What is Silicon Valley Bank and why did it suddenly collapse?

Silicon Valley Bank’s four-decade run as the tech world’s preferred lender came to sudden end Friday after the feds shut down the embattled firm due to liquidity fears.

Founded in 1983, the Santa Clara, Calif.-based institution provided banking services and took deposits for Silicon Valley startups, venture capital firms and tech heavyweights.

Though boring by Silicon Valley’s usual standards and little-known outside business circles, the bank played a critical role in supporting the tech sector during its recent boom in valuations.

The bank was in talks to sell itself on Friday after efforts to raise outside capital failed. But by Friday afternoon, the feds had shuttered SVB entirely and placed its assets under the control of the Federal Deposit Insurance Corp.

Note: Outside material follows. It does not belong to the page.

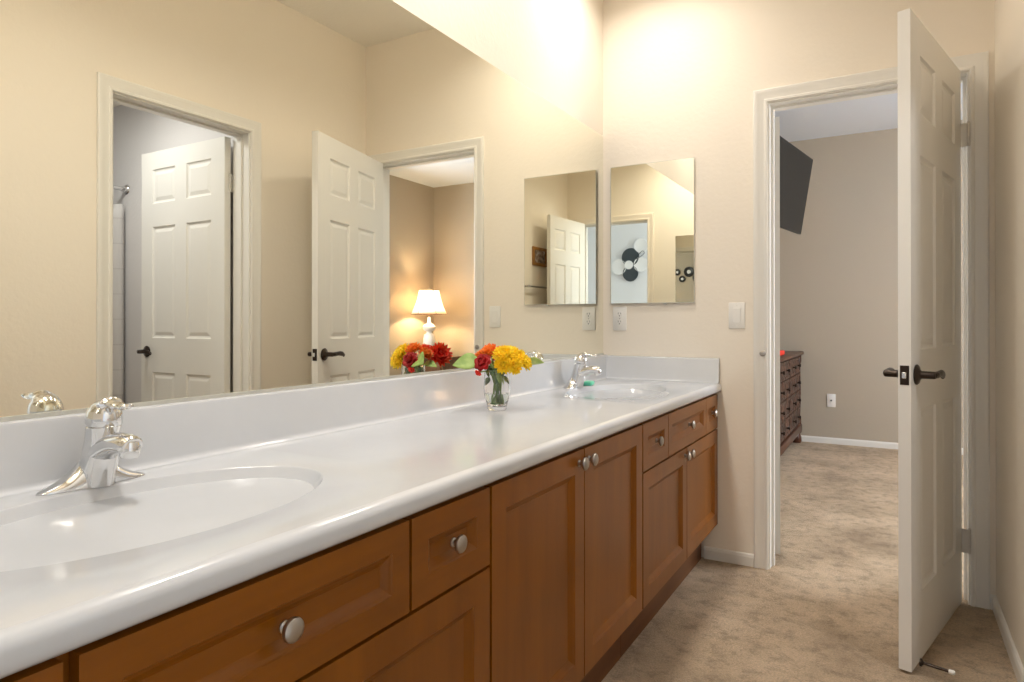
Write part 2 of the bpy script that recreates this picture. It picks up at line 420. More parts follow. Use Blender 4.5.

SVB spooked investors after disclosing this week that it had taken a $1.8 billion hit from a $21 billion fire sale of its bond holdings. The bank faced a cash crunch due to surging interest rates and a recent meltdown in the tech sector led many customers to pare down on their deposits.

Shares of SVB Financial, the bank’s parent, had plunged by a whopping 60% on Thursday. The stock was down by another 60% in premarket trading Friday until being halted.

Here’s what to know about SVB’s collapse.


Silicon Valley Bank
Silicon Valley Bank was founded in 1983.
Bloomberg via Getty Images

What is Silicon Valley Bank?

A prominent tech lender, SVB ranked as the 16th-largest bank in the US prior to its collapse into FDIC receivership, according to the Federal Reserve.

The bank catered primarily to tech startups and investors active in the sector.

“SVB offers financial and banking services to help, as you capitalize on business opportunities, raise capital, protect equity, manage cash flows and access global markets,” a message on the bank’s website says.

The bank had $209 billion in assets as of Dec. 31, 2022. SVB’s collapse is the second-largest bank failure in history, trailing only that of Washington Mutual Inc., and the largest of its kind since the 2008 financial crisis.

Why was Silicon Valley Bank shut down?

Regulators were forced to shut down SVB to protect its depositors after a run on the bank ensued this week. Investors scrambled to withdraw their money following warnings from Peter Thiel’s Founders Fund and other tech sector giants.


Silicon Valley Bank
Silicon Valley Bank is now in FDIC receivership.
REUTERS

Who are Silicon Valley Bank’s customers?

Silicon Valley Bank was a favorite lender among tech startups prior to its downfall.

The firm’s website notes that SVB “bank[s] nearly half of all US venture-backed startups, and 44% of the US venture-backed technology and healthcare companies that went public in 2022 are SVB clients.”

Notable firms listed as SVB customers include Pinterest, ZipRecruiter and Shopify.

Who leads Silicon Valley Bank?

Greg Becker has served as SVB’s president and CEO since 2011. He first joined the bank in 1993 and held various leadership roles before taking the top gig, according to SVB’s website.

As The Post reported, Becker tried to quell investor concerns with a last-minute conference call on Thursday – to no avail.

“My ask is to stay calm because that’s what is important,” Becker said during a conference call with investors on Thursday. “We have been long-term supporters of you — the last thing we need you to do is panic.” 


employee outside bank
The bank’s sudden collapse has sparked contagion fears throughout the banking industry.
Getty Images

Is Silicon Valley Bank FDIC-insured?

Silicon Valley Bank is FDIC-insured. The FDIC formally took control of its assets on Friday after the bank was shut down by the California Department of Financial Protection and Innovation.

“To protect insured depositors, the FDIC created the Deposit Insurance National Bank of Santa Clara (DINB),” the FDIC said in a statement. “At the time of closing, the FDIC as receiver immediately transferred to the DINB all insured deposits of Silicon Valley Bank.”

Insured depositors will have access to their insured deposits by Monday morning on Feb. 13, according to the FDIC. Insurance, however, is capped at $250,000. Uninsured deposits totaled a whopping $151 billion at the end of 2022, according to public filings.

Uninsured depositors will receive an advance dividend within the next week, as well as a “receivership certificate for the remaining amount of their uninsured funds.”

“As the FDIC sells the assets of Silicon Valley Bank, future dividend payments may be made to uninsured depositors,” the feds added.

Is Silicon Valley Bank’s collapse a contagion event?

It’s still unclear how SVB’s downfall will impact the broader economy. Other bank stocks slumped on word that the FDIC had taken over the firm.

“Big Short” investor Michael Burry likened SVB’s collapse to that of scandal-ridden Enron, while hedge fund billionaire Bill Ackman suggested the federal government should bail out the bank.